Pour le Jura pastoral, le délégué épiscopal Pierre Rebetez signale également deux demandes de sortie partielle, dans la partie francophone du canton de Berne. Là aussi, la situation est en attente. Le Jura pastoral ne peut se prononcer seul. Une solution commune doit être adoptée pour l’ensemble du diocèse, selon l’abbé Rebetez.

Dans les autres cantons romands, du fait que l’impôt ecclésial n’existe pas ou n’est pas obligatoire, une sortie partielle n’a pas beaucoup de sens, selon les informations récoltées par l’Apic.

A Bâle-Ville, selon Xaver Pfister, responsable du service d’information catholique, depuis novembre deux sorties mentionnant le jugement fédéral sont parvenues à l’Eglise catholique à Bâle-Ville et une à Bâle-Campagne.

Dans le canton d’Argovie aussi, quelques rares demandes ont été déposées, confirme le secrétaire cantonal de l’Eglise catholique, Otto Wertli. Et sur Zürich, aucune sortie explicitement en lien avec le jugement fédéral n’a été repérée, selon le responsable de l’information, Aschi Rutz. En règle générale, les demandes ne contiennent pas d’informations exactes sur les motifs de sortie, du fait qu’elles ont été déposées directement dans les paroisses et transmises ensuite sans informations sur les motivations.

Traitements différents des cas selon les cantons

Il n’y a cependant pas unité dans les Eglises cantonales sur les conséquences qu’implique pour les concernés une « sortie partielle » de l’Eglise. Sur Uri, selon le président de l’Eglise cantonale Hans Stadler-Planzer, ils devront compter avec une taxe spéciale pour les éventuelles prestations ecclésiales. Mais le montant réclamé ne devra pas être prohibitif.

L’Eglise cantonale d’Argovie se montre par contre sceptique face à une taxation des prestations pour les non membres. Une telle mesure ne va pas dissuader des catholiques de quitter l’Eglise et serait contre-productive au regard d’une pastorale de réintégration, selon un rapport rédigé sur demande du Conseil de l’Eglise cantonale argovienne.

Aschi Rutz recommande à l’Eglise cantonale zurichoise d’agir avec générosité face à des sortants qui demandent une prestation. D’une part, il est intéressant de garder un contact avec eux, et d’autre part cela ne concerne que quelques cas isolés.
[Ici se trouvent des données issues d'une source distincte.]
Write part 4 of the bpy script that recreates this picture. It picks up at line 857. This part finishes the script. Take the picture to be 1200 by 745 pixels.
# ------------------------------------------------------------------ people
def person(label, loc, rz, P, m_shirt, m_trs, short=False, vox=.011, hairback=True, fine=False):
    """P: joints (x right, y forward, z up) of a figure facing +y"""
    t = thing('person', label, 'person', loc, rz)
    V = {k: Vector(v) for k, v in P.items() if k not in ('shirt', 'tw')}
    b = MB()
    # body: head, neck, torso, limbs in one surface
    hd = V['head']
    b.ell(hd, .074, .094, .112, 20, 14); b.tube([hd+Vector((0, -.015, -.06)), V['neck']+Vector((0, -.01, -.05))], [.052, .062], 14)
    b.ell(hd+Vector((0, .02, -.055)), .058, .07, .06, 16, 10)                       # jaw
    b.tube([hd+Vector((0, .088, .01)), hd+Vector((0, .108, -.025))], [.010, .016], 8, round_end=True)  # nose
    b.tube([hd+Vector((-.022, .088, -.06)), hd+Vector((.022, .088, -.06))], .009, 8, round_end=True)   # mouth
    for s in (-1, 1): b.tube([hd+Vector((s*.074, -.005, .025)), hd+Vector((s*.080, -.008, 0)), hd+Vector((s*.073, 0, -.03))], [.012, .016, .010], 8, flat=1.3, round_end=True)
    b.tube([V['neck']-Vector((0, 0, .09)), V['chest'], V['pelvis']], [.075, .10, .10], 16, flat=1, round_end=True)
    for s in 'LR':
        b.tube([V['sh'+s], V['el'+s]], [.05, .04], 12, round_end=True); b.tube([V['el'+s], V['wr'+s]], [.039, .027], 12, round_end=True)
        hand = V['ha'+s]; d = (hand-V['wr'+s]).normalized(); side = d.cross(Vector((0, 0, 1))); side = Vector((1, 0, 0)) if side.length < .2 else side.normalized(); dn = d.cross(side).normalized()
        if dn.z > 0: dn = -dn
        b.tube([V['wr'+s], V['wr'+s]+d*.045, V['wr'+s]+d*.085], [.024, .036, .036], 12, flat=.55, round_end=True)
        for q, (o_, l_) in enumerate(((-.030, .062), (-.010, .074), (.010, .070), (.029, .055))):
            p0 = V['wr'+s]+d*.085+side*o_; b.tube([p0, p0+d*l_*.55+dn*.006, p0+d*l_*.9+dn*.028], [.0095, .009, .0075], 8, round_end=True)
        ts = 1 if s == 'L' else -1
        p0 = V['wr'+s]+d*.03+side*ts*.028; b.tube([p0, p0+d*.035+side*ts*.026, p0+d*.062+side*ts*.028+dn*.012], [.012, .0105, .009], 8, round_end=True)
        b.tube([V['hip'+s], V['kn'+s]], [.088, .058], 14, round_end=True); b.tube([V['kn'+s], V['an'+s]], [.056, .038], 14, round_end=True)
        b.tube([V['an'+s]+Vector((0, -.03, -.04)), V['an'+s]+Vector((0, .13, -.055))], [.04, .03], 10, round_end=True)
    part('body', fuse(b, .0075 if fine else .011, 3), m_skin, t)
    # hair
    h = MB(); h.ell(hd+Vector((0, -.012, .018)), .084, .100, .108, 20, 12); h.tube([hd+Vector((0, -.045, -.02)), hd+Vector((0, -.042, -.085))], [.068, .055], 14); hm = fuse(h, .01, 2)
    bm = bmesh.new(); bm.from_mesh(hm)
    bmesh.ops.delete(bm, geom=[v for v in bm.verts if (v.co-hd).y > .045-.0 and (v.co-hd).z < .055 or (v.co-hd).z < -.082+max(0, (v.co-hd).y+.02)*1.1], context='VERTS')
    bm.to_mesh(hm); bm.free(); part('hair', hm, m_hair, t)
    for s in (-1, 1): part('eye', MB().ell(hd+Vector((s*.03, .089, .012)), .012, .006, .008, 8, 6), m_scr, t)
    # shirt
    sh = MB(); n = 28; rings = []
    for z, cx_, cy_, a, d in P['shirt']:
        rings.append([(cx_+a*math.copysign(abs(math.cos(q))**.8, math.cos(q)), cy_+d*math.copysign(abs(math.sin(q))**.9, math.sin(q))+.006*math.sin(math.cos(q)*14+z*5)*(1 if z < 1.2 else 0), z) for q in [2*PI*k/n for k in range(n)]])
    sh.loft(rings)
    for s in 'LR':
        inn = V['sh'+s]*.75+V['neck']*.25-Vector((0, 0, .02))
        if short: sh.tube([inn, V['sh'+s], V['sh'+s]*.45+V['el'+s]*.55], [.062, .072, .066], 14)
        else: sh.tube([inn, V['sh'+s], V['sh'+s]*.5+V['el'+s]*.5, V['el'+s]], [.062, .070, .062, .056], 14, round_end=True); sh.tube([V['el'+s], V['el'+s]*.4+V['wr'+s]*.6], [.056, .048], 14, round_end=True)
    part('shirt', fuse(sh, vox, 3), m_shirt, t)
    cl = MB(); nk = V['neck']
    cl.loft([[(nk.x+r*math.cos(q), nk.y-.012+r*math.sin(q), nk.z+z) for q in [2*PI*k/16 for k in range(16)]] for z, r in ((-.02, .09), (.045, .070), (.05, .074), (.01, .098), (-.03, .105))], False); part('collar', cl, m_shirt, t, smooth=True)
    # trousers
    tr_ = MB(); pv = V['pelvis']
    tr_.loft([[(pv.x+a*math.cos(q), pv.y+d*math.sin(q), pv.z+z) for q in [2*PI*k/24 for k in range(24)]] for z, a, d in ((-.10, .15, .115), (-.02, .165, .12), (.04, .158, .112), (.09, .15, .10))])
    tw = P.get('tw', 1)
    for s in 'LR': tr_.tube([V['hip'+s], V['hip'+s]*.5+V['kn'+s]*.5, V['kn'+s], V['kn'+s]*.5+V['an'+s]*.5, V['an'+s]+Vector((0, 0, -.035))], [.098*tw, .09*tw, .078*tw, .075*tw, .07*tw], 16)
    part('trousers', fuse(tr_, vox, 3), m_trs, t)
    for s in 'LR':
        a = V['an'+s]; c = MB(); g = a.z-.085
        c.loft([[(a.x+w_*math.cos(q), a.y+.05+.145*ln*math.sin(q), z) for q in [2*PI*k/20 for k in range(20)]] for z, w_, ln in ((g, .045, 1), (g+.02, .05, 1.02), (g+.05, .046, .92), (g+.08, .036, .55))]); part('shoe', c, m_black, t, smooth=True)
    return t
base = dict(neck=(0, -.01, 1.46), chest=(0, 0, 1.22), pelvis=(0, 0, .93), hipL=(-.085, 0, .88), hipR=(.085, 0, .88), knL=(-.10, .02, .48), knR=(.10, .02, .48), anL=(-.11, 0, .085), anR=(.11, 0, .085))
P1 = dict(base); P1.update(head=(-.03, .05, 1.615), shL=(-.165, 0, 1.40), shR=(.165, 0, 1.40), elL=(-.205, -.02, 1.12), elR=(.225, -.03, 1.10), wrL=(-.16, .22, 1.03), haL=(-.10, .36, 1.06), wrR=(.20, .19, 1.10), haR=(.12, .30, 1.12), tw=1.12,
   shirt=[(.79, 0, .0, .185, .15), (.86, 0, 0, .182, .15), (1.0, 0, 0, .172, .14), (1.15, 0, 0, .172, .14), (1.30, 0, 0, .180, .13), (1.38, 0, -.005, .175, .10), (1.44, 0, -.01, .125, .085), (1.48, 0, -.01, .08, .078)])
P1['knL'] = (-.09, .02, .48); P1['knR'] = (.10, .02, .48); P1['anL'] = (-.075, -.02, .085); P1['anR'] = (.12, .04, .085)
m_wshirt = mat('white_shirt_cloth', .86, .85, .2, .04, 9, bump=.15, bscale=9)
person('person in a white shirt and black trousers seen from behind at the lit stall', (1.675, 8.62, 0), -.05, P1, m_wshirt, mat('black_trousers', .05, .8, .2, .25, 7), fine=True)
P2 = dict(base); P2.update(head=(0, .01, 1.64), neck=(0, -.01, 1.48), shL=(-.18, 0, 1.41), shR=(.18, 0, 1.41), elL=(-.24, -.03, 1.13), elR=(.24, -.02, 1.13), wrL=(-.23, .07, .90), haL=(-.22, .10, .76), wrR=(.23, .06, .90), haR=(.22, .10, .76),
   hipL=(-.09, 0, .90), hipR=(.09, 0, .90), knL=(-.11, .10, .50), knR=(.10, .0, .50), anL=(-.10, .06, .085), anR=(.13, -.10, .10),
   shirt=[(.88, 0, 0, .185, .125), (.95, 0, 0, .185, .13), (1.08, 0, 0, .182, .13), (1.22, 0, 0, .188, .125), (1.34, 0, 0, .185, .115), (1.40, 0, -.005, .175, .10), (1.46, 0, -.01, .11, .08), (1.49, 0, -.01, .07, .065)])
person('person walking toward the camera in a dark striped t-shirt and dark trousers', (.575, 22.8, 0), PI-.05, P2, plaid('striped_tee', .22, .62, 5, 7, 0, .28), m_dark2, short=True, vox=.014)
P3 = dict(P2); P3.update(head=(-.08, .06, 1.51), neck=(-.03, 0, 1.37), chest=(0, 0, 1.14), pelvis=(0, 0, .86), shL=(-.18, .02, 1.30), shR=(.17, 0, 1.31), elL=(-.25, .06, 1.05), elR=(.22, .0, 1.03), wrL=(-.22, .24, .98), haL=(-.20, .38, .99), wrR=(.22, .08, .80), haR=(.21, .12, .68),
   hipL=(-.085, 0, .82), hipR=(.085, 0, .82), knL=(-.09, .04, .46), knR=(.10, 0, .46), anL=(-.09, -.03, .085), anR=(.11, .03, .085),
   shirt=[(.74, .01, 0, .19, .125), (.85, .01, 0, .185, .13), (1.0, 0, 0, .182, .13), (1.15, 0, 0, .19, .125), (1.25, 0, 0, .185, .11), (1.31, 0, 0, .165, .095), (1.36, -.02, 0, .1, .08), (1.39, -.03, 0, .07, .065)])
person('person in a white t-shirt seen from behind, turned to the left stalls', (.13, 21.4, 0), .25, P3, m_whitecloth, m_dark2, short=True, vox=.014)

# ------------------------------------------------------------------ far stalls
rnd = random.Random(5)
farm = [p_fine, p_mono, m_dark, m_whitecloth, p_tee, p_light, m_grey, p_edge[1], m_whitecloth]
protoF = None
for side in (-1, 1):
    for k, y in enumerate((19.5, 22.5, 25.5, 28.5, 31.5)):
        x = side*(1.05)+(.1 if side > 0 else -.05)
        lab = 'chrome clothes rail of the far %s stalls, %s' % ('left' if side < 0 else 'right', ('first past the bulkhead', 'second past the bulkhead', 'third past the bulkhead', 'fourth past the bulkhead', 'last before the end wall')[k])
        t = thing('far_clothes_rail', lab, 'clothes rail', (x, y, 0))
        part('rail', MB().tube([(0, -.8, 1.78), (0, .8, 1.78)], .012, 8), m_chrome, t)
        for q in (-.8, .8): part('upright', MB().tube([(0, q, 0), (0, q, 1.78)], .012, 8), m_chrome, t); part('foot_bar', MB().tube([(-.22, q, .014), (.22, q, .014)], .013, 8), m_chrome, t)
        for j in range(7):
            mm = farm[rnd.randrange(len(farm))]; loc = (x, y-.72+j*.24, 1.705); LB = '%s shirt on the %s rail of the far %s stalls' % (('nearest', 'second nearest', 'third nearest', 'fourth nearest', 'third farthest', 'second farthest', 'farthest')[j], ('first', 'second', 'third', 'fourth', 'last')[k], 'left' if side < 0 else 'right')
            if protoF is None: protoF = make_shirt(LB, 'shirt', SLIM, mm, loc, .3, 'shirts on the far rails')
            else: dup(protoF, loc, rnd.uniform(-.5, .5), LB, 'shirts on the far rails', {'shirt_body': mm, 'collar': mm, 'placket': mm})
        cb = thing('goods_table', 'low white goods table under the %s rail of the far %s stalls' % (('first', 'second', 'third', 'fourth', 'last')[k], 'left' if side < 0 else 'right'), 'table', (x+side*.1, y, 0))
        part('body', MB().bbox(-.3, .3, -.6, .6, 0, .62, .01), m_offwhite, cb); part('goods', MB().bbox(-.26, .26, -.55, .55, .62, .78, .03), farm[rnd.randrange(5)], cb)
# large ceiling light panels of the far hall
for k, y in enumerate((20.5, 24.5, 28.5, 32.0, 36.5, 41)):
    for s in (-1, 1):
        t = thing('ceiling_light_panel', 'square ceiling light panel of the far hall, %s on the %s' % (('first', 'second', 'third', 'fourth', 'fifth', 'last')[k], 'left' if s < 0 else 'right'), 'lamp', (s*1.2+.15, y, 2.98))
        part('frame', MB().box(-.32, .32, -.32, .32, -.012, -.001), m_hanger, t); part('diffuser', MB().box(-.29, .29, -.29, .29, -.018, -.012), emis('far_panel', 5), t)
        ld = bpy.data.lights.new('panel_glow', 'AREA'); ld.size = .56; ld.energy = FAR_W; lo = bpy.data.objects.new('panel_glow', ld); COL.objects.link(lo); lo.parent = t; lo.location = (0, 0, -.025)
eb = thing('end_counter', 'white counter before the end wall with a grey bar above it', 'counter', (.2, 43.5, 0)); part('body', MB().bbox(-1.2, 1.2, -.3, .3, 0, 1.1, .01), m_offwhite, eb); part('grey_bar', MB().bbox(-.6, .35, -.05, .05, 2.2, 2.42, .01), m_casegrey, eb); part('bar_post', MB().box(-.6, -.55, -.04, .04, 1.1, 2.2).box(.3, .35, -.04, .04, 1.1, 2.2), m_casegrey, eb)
Et par ailleurs, le statut de corporation de droit public de l’Eglise catholique lui octroie une responsabilité globale pour l’ensemble de la société. Mais si le problème devait gagner en importance en raison d’une augmentation des cas, Aschi Rutz plaiderait pour la mise en place d’une tarification unique dans le canton.

Il est par contre clair pour toutes les Eglises cantonales que, du point de vue ecclésial, il ne peut y avoir en fait de sorties d’Eglise. Les impôts ecclésiaux sont une contribution à la mission d’ensemble de l’Eglise dans la société. La « sortie partielle » constitue dans ce sens une atteinte au devoir de solidarité, mais ne peut être sanctionnée légalement.

Encadré :

Un jugement qui fera date

Les Eglises catholiques cantonales ne peuvent exiger de leurs membres qui veulent la quitter qu’ils renient leur foi. C’est à cette conclusion qu’est arrivé en novembre 2007 le Tribunal fédéral, qui a tranché dans l’affaire d’une femme qui voulait quitter la paroisse de Lucerne sans sortir de l’Eglise. Par sa décision, Mon-Repos a donc admis le principe d’une « sortie partielle » de l’Eglise catholique.

La paroisse de Lucerne n’avait pas accepté une telle demande de sortie sans quitter l’Eglise. Pour elle, quitter une communauté paroissiale devait être la conséquence d’un renoncement à la foi catholique. La décision de la paroisse avait été confirmée par le Conseil synodal cantonal. Les juges de Mon-Repos ont décidé que pour une sortie, il ne pouvait pas être exigé que la personne délivre une déclaration dans laquelle elle ne veut plus faire partie de l’Eglise catholique romaine. Selon eux, une telle prescription viole l’article 15 de la Constitution fédérale sur la liberté de foi et de conscience.

Le reniement de sa confession implique une dimension spirituelle, ainsi qu’une sortie de l’Eglise universelle, ce qui n’est d’ailleurs pas possible selon le droit canonique. Le tribunal fédéral en a déduit qu’une déclaration claire de sortie de l’Eglise cantonale était suffisante. Quant aux conséquences pastorales, à savoir la privation de prestations comme les sacrements, elles sont du ressort de l’Eglise elle-même.

Avec cette décision, le Tribunal fédéral est revenu sur un jugement qu’il avait prononcé il y a quatre ans. Il avait alors décidé qu’une sortie de l’Eglise cantonale uniquement n’était pas possible pour quelqu’un qui se reconnaissait membre de l’Eglise catholique romaine.